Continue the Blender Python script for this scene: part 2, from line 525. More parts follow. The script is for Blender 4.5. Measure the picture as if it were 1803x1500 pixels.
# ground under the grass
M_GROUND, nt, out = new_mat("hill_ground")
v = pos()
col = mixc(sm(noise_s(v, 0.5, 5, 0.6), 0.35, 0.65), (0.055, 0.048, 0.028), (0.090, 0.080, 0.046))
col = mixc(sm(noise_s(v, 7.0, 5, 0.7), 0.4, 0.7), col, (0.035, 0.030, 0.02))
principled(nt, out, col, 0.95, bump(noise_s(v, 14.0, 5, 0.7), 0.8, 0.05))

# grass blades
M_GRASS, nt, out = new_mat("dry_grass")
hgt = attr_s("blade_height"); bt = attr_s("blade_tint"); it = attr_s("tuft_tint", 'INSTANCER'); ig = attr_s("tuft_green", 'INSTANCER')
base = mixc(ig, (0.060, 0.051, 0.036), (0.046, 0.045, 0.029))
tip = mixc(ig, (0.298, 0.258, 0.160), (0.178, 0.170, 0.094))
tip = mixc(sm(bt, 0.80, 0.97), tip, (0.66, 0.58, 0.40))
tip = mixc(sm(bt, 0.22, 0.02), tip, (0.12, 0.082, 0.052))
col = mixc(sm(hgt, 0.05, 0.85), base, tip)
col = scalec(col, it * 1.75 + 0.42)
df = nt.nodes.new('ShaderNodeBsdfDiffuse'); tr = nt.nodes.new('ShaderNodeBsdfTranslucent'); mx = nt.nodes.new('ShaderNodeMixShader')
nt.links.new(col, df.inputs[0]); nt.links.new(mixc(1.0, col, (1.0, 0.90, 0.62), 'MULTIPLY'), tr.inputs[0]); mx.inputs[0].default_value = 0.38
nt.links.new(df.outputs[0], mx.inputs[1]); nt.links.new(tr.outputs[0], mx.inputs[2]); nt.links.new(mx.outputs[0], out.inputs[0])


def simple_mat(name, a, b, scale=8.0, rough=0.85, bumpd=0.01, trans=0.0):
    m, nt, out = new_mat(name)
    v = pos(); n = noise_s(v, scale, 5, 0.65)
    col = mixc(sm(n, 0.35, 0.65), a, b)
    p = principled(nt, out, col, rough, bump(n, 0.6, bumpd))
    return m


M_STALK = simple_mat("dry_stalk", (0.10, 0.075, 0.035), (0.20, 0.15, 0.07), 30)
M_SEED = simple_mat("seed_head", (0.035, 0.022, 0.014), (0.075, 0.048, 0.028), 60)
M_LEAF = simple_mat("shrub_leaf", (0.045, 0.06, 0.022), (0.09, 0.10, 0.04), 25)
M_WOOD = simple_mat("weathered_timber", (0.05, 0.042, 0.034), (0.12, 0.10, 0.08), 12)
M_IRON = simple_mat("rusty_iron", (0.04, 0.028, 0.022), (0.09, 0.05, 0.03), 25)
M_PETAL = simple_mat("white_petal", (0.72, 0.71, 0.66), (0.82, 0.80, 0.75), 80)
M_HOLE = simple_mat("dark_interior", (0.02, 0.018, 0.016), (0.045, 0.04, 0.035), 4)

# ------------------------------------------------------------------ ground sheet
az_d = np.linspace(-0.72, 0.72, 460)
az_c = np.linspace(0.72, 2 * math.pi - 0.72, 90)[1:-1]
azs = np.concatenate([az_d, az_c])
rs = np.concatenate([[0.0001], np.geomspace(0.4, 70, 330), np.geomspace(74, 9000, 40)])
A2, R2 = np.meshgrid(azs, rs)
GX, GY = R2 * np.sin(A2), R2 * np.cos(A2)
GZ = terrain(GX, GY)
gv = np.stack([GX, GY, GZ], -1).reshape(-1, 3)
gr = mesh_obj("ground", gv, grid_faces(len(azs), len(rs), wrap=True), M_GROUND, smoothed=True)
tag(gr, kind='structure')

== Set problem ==
Both the line with "tip = mixc(sm(bt, 0.80, 0.97), tip, (0.66, 0.58, 0.40))" and the line with "0.04, 0.035), 4)" belong in the answer; write them out exactly, with every line between.

== Result of the exercise ==
tip = mixc(sm(bt, 0.80, 0.97), tip, (0.66, 0.58, 0.40))
tip = mixc(sm(bt, 0.22, 0.02), tip, (0.12, 0.082, 0.052))
col = mixc(sm(hgt, 0.05, 0.85), base, tip)
col = scalec(col, it * 1.75 + 0.42)
df = nt.nodes.new('ShaderNodeBsdfDiffuse'); tr = nt.nodes.new('ShaderNodeBsdfTranslucent'); mx = nt.nodes.new('ShaderNodeMixShader')
nt.links.new(col, df.inputs[0]); nt.links.new(mixc(1.0, col, (1.0, 0.90, 0.62), 'MULTIPLY'), tr.inputs[0]); mx.inputs[0].default_value = 0.38
nt.links.new(df.outputs[0], mx.inputs[1]); nt.links.new(tr.outputs[0], mx.inputs[2]); nt.links.new(mx.outputs[0], out.inputs[0])


def simple_mat(name, a, b, scale=8.0, rough=0.85, bumpd=0.01, trans=0.0):
    m, nt, out = new_mat(name)
    v = pos(); n = noise_s(v, scale, 5, 0.65)
    col = mixc(sm(n, 0.35, 0.65), a, b)
    p = principled(nt, out, col, rough, bump(n, 0.6, bumpd))
    return m


M_STALK = simple_mat("dry_stalk", (0.10, 0.075, 0.035), (0.20, 0.15, 0.07), 30)
M_SEED = simple_mat("seed_head", (0.035, 0.022, 0.014), (0.075, 0.048, 0.028), 60)
M_LEAF = simple_mat("shrub_leaf", (0.045, 0.06, 0.022), (0.09, 0.10, 0.04), 25)
M_WOOD = simple_mat("weathered_timber", (0.05, 0.042, 0.034), (0.12, 0.10, 0.08), 12)
M_IRON = simple_mat("rusty_iron", (0.04, 0.028, 0.022), (0.09, 0.05, 0.03), 25)
M_PETAL = simple_mat("white_petal", (0.72, 0.71, 0.66), (0.82, 0.80, 0.75), 80)
M_HOLE = simple_mat("dark_interior", (0.02, 0.018, 0.016), (0.045, 0.04, 0.035), 4)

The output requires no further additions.